Data to use -
Start

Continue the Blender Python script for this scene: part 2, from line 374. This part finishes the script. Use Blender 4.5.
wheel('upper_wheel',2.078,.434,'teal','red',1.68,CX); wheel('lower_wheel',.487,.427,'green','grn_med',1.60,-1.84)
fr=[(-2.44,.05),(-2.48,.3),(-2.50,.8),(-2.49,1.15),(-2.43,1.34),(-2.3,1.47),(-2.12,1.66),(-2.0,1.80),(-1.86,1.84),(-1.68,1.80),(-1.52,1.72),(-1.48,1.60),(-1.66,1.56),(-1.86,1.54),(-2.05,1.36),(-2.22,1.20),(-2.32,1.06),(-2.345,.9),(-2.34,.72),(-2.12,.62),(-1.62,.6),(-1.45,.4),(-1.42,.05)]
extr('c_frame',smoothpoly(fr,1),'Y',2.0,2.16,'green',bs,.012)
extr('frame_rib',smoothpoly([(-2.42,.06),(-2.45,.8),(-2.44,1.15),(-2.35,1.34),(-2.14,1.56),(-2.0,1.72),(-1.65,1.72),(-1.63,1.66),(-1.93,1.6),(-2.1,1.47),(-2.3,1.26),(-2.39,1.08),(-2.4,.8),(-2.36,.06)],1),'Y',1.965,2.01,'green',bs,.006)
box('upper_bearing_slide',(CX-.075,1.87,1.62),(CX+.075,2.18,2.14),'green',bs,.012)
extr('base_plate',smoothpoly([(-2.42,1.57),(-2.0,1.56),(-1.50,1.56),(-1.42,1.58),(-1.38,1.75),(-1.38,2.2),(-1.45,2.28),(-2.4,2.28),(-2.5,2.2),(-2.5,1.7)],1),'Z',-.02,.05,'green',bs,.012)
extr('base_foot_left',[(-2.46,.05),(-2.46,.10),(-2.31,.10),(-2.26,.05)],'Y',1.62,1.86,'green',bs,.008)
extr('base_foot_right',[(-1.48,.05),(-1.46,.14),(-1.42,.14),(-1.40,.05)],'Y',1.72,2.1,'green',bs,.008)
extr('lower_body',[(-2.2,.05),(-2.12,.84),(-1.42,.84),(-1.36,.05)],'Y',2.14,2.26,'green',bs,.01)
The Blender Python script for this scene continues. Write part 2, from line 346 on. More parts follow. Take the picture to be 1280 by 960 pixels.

End

Directions -
Quote all the records. Keep every word exact.

The solution -
Continue the Blender Python script for this scene: part 2, from line 374. This part finishes the script. Use Blender 4.5.
wheel('upper_wheel',2.078,.434,'teal','red',1.68,CX); wheel('lower_wheel',.487,.427,'green','grn_med',1.60,-1.84)
fr=[(-2.44,.05),(-2.48,.3),(-2.50,.8),(-2.49,1.15),(-2.43,1.34),(-2.3,1.47),(-2.12,1.66),(-2.0,1.80),(-1.86,1.84),(-1.68,1.80),(-1.52,1.72),(-1.48,1.60),(-1.66,1.56),(-1.86,1.54),(-2.05,1.36),(-2.22,1.20),(-2.32,1.06),(-2.345,.9),(-2.34,.72),(-2.12,.62),(-1.62,.6),(-1.45,.4),(-1.42,.05)]
extr('c_frame',smoothpoly(fr,1),'Y',2.0,2.16,'green',bs,.012)
extr('frame_rib',smoothpoly([(-2.42,.06),(-2.45,.8),(-2.44,1.15),(-2.35,1.34),(-2.14,1.56),(-2.0,1.72),(-1.65,1.72),(-1.63,1.66),(-1.93,1.6),(-2.1,1.47),(-2.3,1.26),(-2.39,1.08),(-2.4,.8),(-2.36,.06)],1),'Y',1.965,2.01,'green',bs,.006)
box('upper_bearing_slide',(CX-.075,1.87,1.62),(CX+.075,2.18,2.14),'green',bs,.012)
extr('base_plate',smoothpoly([(-2.42,1.57),(-2.0,1.56),(-1.50,1.56),(-1.42,1.58),(-1.38,1.75),(-1.38,2.2),(-1.45,2.28),(-2.4,2.28),(-2.5,2.2),(-2.5,1.7)],1),'Z',-.02,.05,'green',bs,.012)
extr('base_foot_left',[(-2.46,.05),(-2.46,.10),(-2.31,.10),(-2.26,.05)],'Y',1.62,1.86,'green',bs,.008)
extr('base_foot_right',[(-1.48,.05),(-1.46,.14),(-1.42,.14),(-1.40,.05)],'Y',1.72,2.1,'green',bs,.008)
extr('lower_body',[(-2.2,.05),(-2.12,.84),(-1.42,.84),(-1.36,.05)],'Y',2.14,2.26,'green',bs,.01)
The Blender Python script for this scene continues. Write part 2, from line 346 on. More parts follow. Take the picture to be 1280 by 960 pixels.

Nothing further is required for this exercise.